A dynamical approach in exploring the unknown mass in the Solar system using pulsar timing arrays

TL;DR

This paper develops a Bayesian framework to detect and measure unknown masses in the Solar system using pulsar timing arrays, enabling constraints or measurements of such objects' properties.

Contribution

It introduces a novel Bayesian data-analysis method to identify and characterize unmodelled Solar system objects through pulsar timing residuals, including upper limits and parameter estimation.

Findings

Algorithm can detect unknown objects in simulated data

Future data could constrain masses lighter than 10^{-11} to 10^{-12} solar masses

Potential to measure Jovian system mass with high precision

Abstract

The error in the Solar system ephemeris will lead to dipolar correlations in the residuals of pulsar timing array for widely separated pulsars.
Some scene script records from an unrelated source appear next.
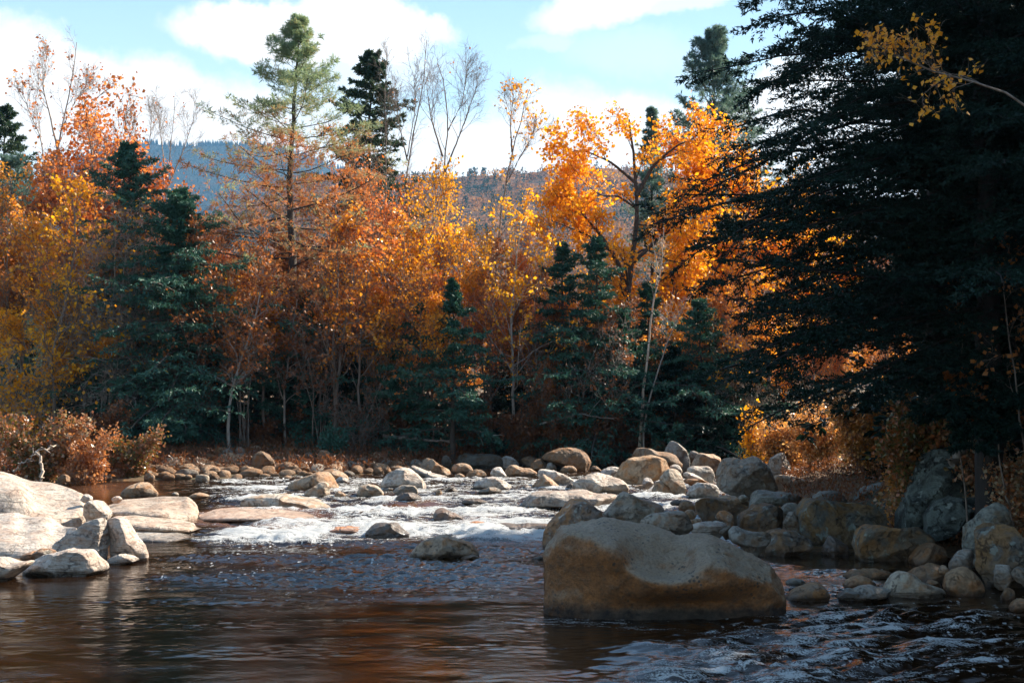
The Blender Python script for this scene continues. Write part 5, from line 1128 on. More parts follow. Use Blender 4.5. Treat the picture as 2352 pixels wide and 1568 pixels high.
# --- slender trunks along the far bank, each traced
SL = [
 ([(440, 1032), (428, 1000), (424, 940), (432, 800), (442, 640), (450, 520)], .07, 45.0, 'slender crooked trunk bending out over the left gravel bar', 'rust', BARK),
 ([(464, 1035), (460, 980), (466, 880), (470, 780)], .045, 45.2, 'short thin trunk just right of the crooked one at the gravel bar', 'brown', BARKP),
 ([(530, 1042), (522, 990), (528, 910), (556, 820), (590, 720), (606, 620)], .075, 44.2, 'pale trunk with a curved foot among boulders of the gravel bar', 'rust', BARKP),
 ([(612, 1005), (600, 940), (608, 850), (598, 720), (590, 560)], .07, 46.5, 'thin dark trunk left of the white pine', 'rust', BARK),
 ([(655, 1020), (652, 900), (668, 780), (690, 640)], .06, 46.6, 'narrow grey trunk crossing the foot of the white pine', 'brown', BARKP),
 ([(770, 1010), (772, 900), (790, 760), (812, 640), (822, 500)], .09, 46.0, 'dark double-curved trunk right of the white pine', 'orange', BARK),
 ([(790, 1012), (768, 930), (766, 800), (778, 640), (770, 470)], .085, 46.1, 'straight grey trunk standing in front of the double-curved one', 'rust', BARK),
 ([(838, 1000), (822, 920), (830, 760), (850, 600), (862, 470)], .07, 46.6, 'bent thin trunk left of the shaded fallen twigs', 'salmon', BARK),
 ([(1178, 990), (1180, 860), (1172, 740), (1186, 600), (1200, 470)], .08, 47.5, 'tall pale trunk right of the young blue-green spruce', 'gold', BARKP),
 ([(1125, 985), (1118, 860), (1132, 720), (1150, 580)], .06, 49.0, 'dark trunk just right of the young spruce', 'rust', BARK),
 ([(980, 985), (985, 850), (975, 740), (990, 620)], .055, 47.0, 'thin trunk left of the young spruce', 'salmon', BARK),
 ([(910, 990), (915, 880), (905, 760), (925, 640), (930, 520)], .06, 48.0, 'grey thin trunk in the shaded middle of the bank', 'orange', BARK),
 ([(1330, 985), (1345, 860), (1372, 790), (1400, 740)], .045, 47.2, 'arching grey sapling bowed to the right before the dark hemlocks', 'brown', BARKP),
 ([(1410, 1000), (1405, 900), (1420, 800), (1442, 700)], .045, 47.4, 'spindly grey sapling with fine bare twigs below the oak', 'brown', BARKP),
 ([(292, 1010), (290, 900), (300, 780), (315, 640), (305, 500)], .075, 46.0, 'brown trunk in front of the tall left hemlock', 'rust', BARK),
 ([(122, 1000), (128, 930), (118, 830), (150, 700), (175, 560), (165, 430)], .09, 44.0, 'twisting trunk above the left bush carrying yellow leaves', 'gold', BARK),
 ([(60, 1000), (90, 880), (110, 760), (90, 620), (60, 500)], .06, 45.0, 'leaning brown trunk near the left frame edge', 'orange', BARK),
 ([(1650, 980), (1655, 880), (1668, 780), (1690, 660)], .05, 49.0, 'thin brown trunk in the dark gap below the right hemlock', 'rust', BARK),
 ([(1745, 960), (1740, 860), (1752, 760), (1760, 640)], .05, 48.0, 'straight brown stem left of the orange bush', 'gold', BARK),
]
for k, (pl, r, Y, lab, lm, bk) in enumerate(SL):
    stree('slender_tree', 200 + k, 0, Y, [(pl, r)], bk, ML[lm], lab, cat='tree', cb=.28, nl=22, ll=.27, ang=.8, up=.05, c2=5, c3=4, lv=5, leafy=.5 if lm != 'brown' else .25, ls=.125, rt=.013, wig=.16)

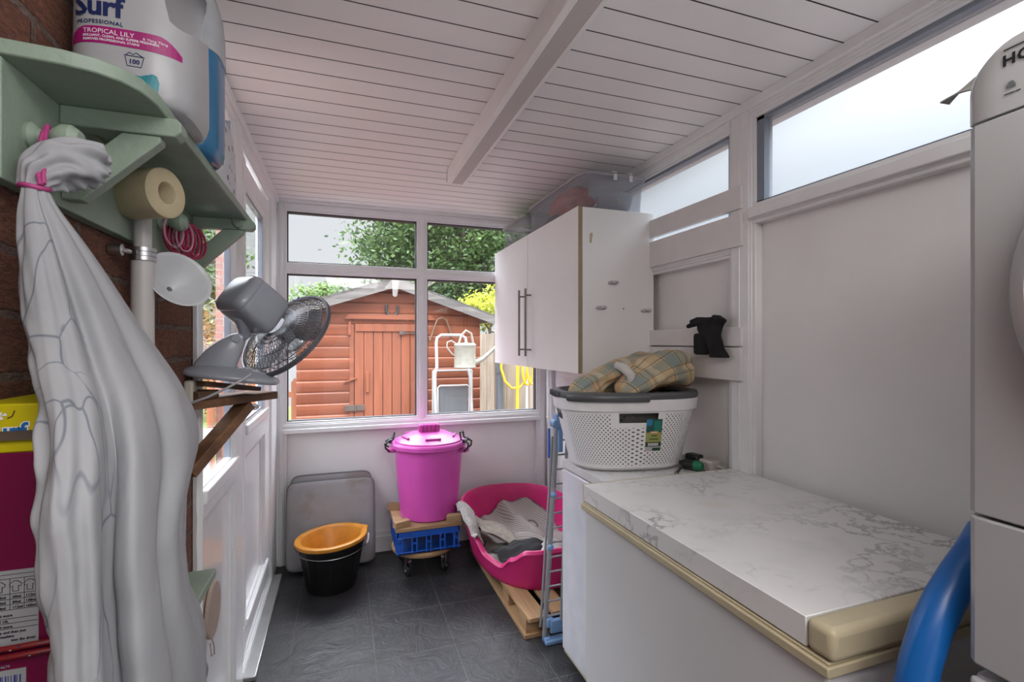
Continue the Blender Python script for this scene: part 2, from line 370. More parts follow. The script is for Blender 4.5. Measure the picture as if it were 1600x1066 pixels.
# ---- right wall (faces -x)
rw = sgroup('wall_right', (XR, 0, 0))
m = MB(); m.box(XR + .03, XR + .06, YN, YB + .05, -.05, 1.76); m.build('wall_panel', PANEL, rw)
m = MB(); m.box(XR + .06, XR + .10, YN, YB + .05, 2.08, H + .05); m.build('wall_head', PANEL, rw)
w2 = sgroup('window_2', (XR, 0, 0)); D0, D1 = XR + .07, XR
m = MB()
for a in ((1.313, 1.435, 0, H), (3.06, YB, 0, H), (YN, -2.22, 0, H)): frame_bar(m, 'x', a[0], a[1], a[2], a[3], D0, D1, -1)
m.box(XR - .014, XR, 1.372, 1.378, 0, H)
for a in ((YN, 1.33, 2.088, H), (YN, 1.33, 1.723, 1.793), (1.42, YB, 2.078, H), (1.42, YB, 1.62, 1.76)): frame_bar(m, 'x', a[0], a[1], a[2], a[3], D0, D1, -1)
m.box(XR - .02, XR, YN, 1.325, 1.74, 1.775)
m.build('window_frame', WHITE, w2, bevel=.005)
m = MB()
for y0, y1, z0, z1 in ((-2.22, 1.313, 1.793, 2.088), (1.435, 3.06, 1.76, 2.078)):
    for q in ((y0, y1, z1 - .012, z1 + .002), (y0, y1, z0 - .002, z0 + .006), (y0 - .002, y0 + .01, z0, z1), (y1 - .03, y1 + .002, z0, z1)): m.box(XR + .008, XR + .045, q[0], q[1], q[2], q[3])
m.build('spacer', SPACER, w2)
for y0, y1, z0, z1 in ((-2.222, 1.315, 1.791, 2.09), (1.433, 3.062, 1.758, 2.08)):
    m = MB(); m.box(XR + .028, XR + .034, y0, y1, z0, z1); m.build('pane', FROST, w2)

# ---- left wall: brick up to y 1.5, then glazed side panel and door
lw = MB(); lw.box(XL - .22, XL, YN, 1.50, -.1, H + .05); o = lw.build('wall_left', BRICK); struct(o)
m = MB()
def edge(u, v):
    z = v * H; return (XL - .02 + .035 * u, 1.497 + .012 * abs(fn3((u, z * 9, 0), 1.0)) + .006 * fn3((0, z * 40, 3), 1.0), z)
m.grid(lambda u, v: edge(u, v) if u < .9 else (XL + .002, 1.47, v * H), 3, 90); m.build('mortar_edge', M_('mortar', (.50, .47, .44), .9, bmp=.4), o)
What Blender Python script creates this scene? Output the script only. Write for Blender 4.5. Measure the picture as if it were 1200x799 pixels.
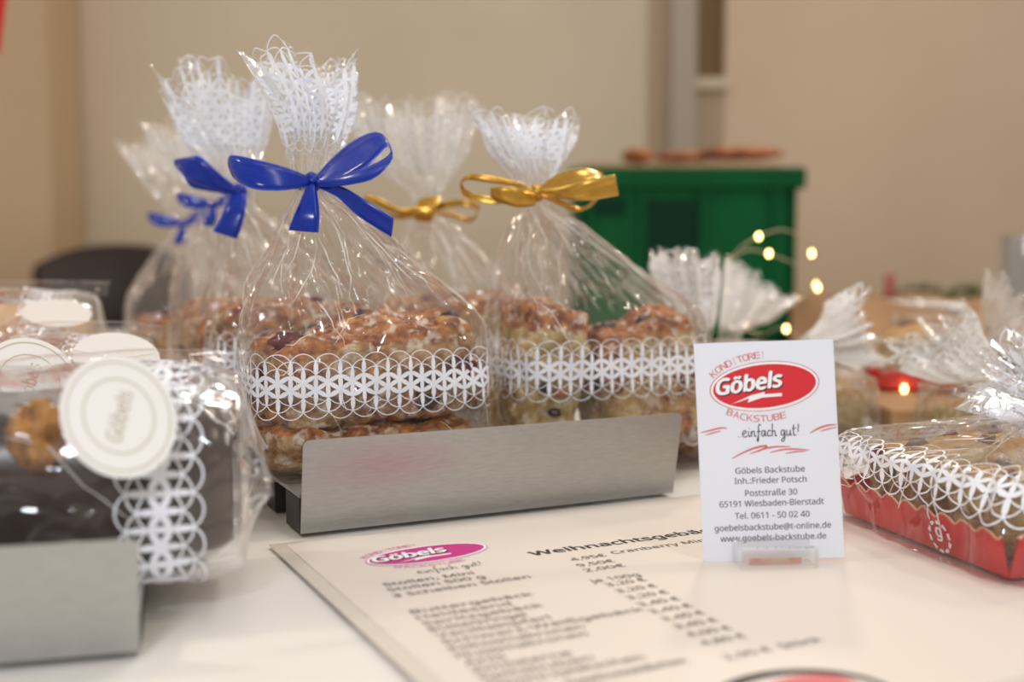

In this paper, we utilize such correlated signals, and construct a Bayesian data-analysis framework to detect the unknown mass in the Solar system and to measure the orbital parameters. The algorithm is designed to calculate the waveform of the induced pulsar-timing residuals due to the unmodelled objects following the Keplerian orbits in the Solar system. The algorithm incorporates a Bayesian-analysis suit used to simultaneously analyse the pulsar-timing data of multiple pulsars to search for coherent waveforms, evaluate the detection significance of unknown objects, and to measure their parameters. When the object is not detectable, our algorithm can be used to place upper limits on the mass. The algorithm is verified using simulated data sets, and cross-checked with analytical calculations. We also investigate the capability of future pulsar-timing-array experiments in detecting the unknown objects. We expect that the future pulsar timing data can limit the unknown massive objects in the Solar system to be lighter than $10^{-11}$ to $10^{-12}$ $M_{\odot}$, or measure the mass of Jovian system to fractional precision of $10^{-8}$ to $10^{-9}$.